WATCH: Scott Brown Uses Border Crisis For New Attack Ad

WATCH: Scott Brown Uses Border Crisis For New Attack Ad

New Hampshire Senate candidate Scott Brown released a new attack ad on Monday, accusing incumbent senator Jeanne Shaheen (D-NH) and President Barack Obama of causing the border crisis with their “pro-amnesty policies.”

The ad, titled “Secure Borders,” is the first by a 2014 Senate candidate to politicize the huge numbers of unaccompanied minors crossing the U.S.-Mexico border.

“Americans go through security before they get on a plane, enter a government building, or attend a ballgame,” Brown says in the ad. “But folks who come here illegally? They just walk across the border. That’s wrong.”

“Thanks to the pro-amnesty policies of President Obama and Senator Shaheen, we have an immigration crisis on our hands,” he continues. “We respond with compassion. But it’s time for us to secure the border once and for all. And tell people who try to come here illegally that we intend to enforce the law.”

In a memo accompanying the ad, the Brown campaign specifies Senator Shaheen’s votes for the DREAM Act and the Senate’s 2013 comprehensive immigration reform bill as the “pro-amnesty policies” in question. Brown voted against the DREAM Act while he represented Massachusetts in the Senate in 2012, and has criticized the “gang of eight” bill.

New Hampshire’s other senator, Republican Kelly Ayotte, also voted in favor of that 2013 legislation.
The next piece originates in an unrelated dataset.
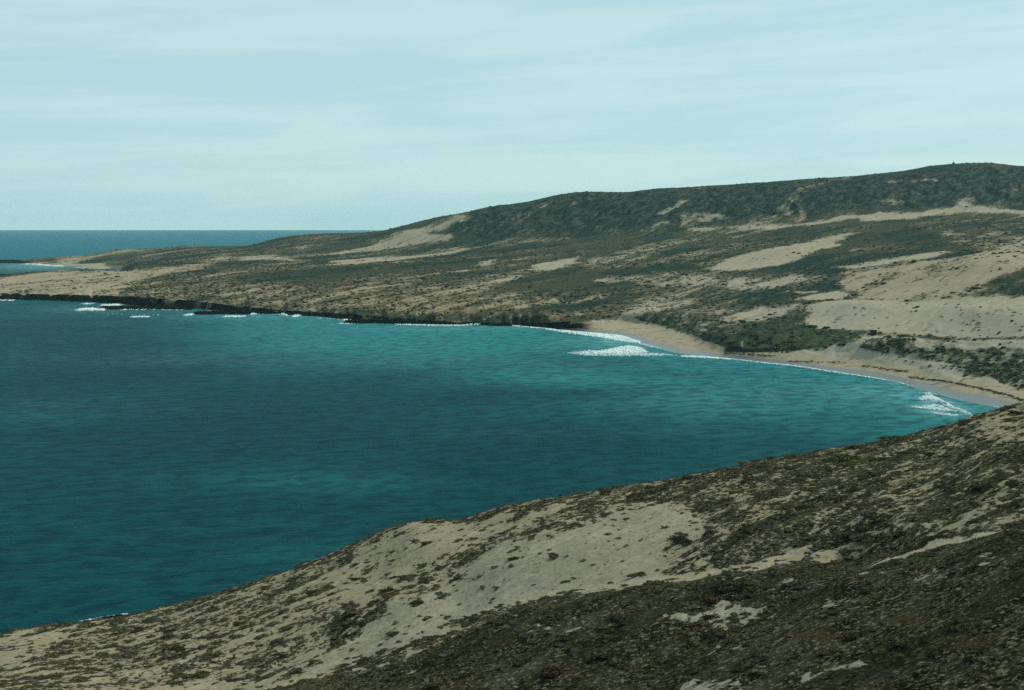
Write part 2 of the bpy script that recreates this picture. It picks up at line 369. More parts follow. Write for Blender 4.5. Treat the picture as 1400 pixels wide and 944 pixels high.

Although Brown has accepted Ayotte’s enthusiastic endorsement, he has repeatedly criticized votes that she and Shaheen made in tandem.

According to a recent NBC News/Marist poll, New Hampshire voters favor immigration reform that would create a pathway to citizenship for undocumented immigrants who currently have jobs, by 50 to 46 percent. That margin is closer than some past polls, perhaps giving the Brown campaign reason to hope that the issue could resonate for him.

But that same poll shows Shaheen leading Brown by 8 percent, a finding that is mirrored in other surveys of the race. While respondents viewed Shaheen favorably by a 52 to 39 percent margin, Brown’s favorability sat at just 40 to 39 percent. That number is far too low for him to knock off a popular incumbent, and Brown’s negative ad campaign seems unlikely to help it rise.

Brown may not have any other choice, however. Although Republicans initially hoped that his entrance into the race could expand the November battleground, the former Massachusetts senator has struggled to gain traction — leaving even his members of his own party concerned that his candidacy may be a bust.